February 24, Colombo (LNW): The battle over Sri Lanka’s inflation target is not merely contemporary—it echoes centuries of monetary debate. As policymakers reconsider the 5 percent benchmark in 2026, historical parallels offer stark warnings about liquidity excess and currency fragility.

Sri Lanka’s 2022 default exposed vulnerabilities common to reserve-collecting central banks that extend credit cycles beyond global conditions. When rates fail to adjust in tandem with tightening abroad, forex shortages quickly materialize. Exchange controls then substitute for credibility, constraining economic freedom while masking underlying imbalances.

With inflation in 2026 near 3 percent and growth gradually resuming, the debate now centers on prevention. Should the target become a strict 2 percent ceiling, limiting discretionary stimulus? Or should policymakers retain flexibility under the oversight of the Cabinet of Ministers of Sri Lanka?

The answer may determine whether the next decade resembles East Asia’s stability or repeats past cycles of depreciation and austerity. Inflation control is no longer theoretical—it is the linchpin of sovereign resilience.

In the 1970s, the United States experienced the “Great Inflation,” eventually subdued under Federal Reserve Chair Paul Volcker through aggressive rate hikes. That decisive tightening restored credibility and stabilized the dollar. Sri Lanka, by contrast, moved toward greater exchange-rate flexibility in the 1980s, a shift that coincided with recurrent depreciation cycles.

Analysts note that before the early 1980s, inflation trends broadly mirrored advanced economies. The divergence began when liquidity management increasingly targeted domestic rates over external stability. The pattern resembles episodes in 19th-century Britain, when the Bank of England fueled credit booms after suspending gold convertibility.
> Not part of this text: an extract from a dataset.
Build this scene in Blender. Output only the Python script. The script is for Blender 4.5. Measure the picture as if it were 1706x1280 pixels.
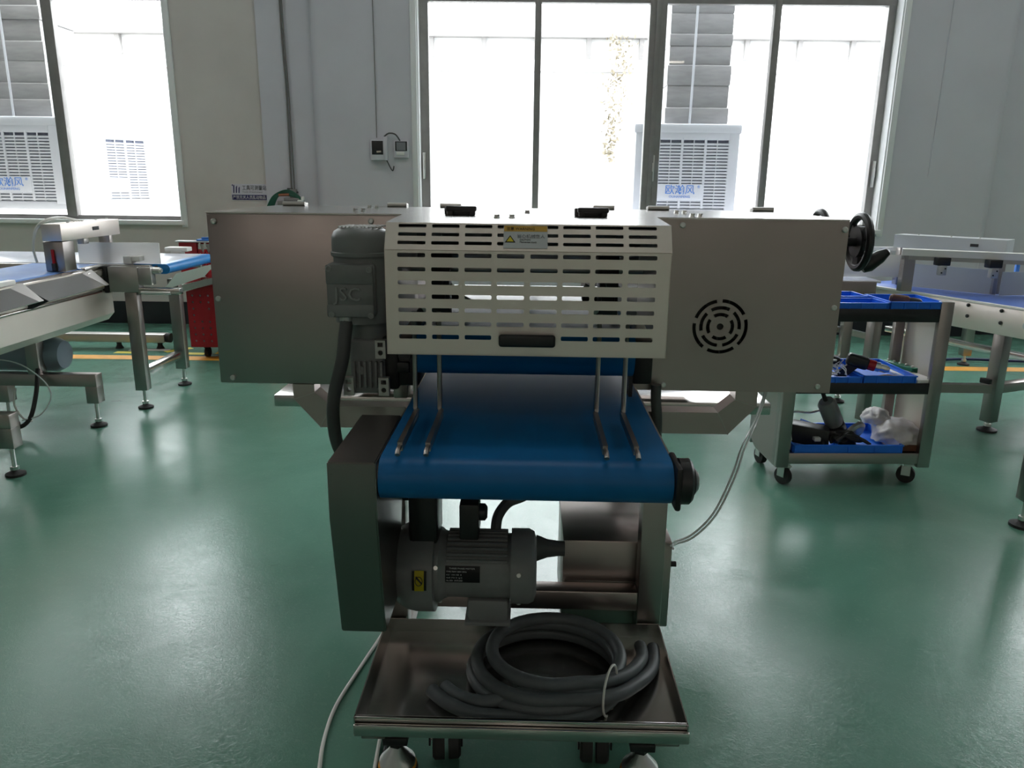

During the 1825 crisis, Parliament refused to permit further sterling depreciation. The bank was compelled to secure gold from the Banque de France to restore convertibility an early demonstration of institutional accountability. Influential thinkers like David Ricardo argued that excessive note issuance inevitably weakened currency value, while financiers such as Alexander Baring understood the operational mechanics behind credit cycles.

Contrast this with the stimulus philosophy advanced centuries earlier by John Law, whose expansionary experiments ended in collapse. Modern critics argue that contemporary liquidity injections—particularly sterilized interventions and single policy-rate targeting echo Law’s flawed assumptions more than Ricardo’s discipline.

East Asia presents a different trajectory. Economies such as Singapore, Taiwan, Hong Kong, and South Korea prioritized exchange stability and conservative monetary frameworks during their high-growth decades. Their lower and more predictable inflation rates fostered export competitiveness and investor confidence.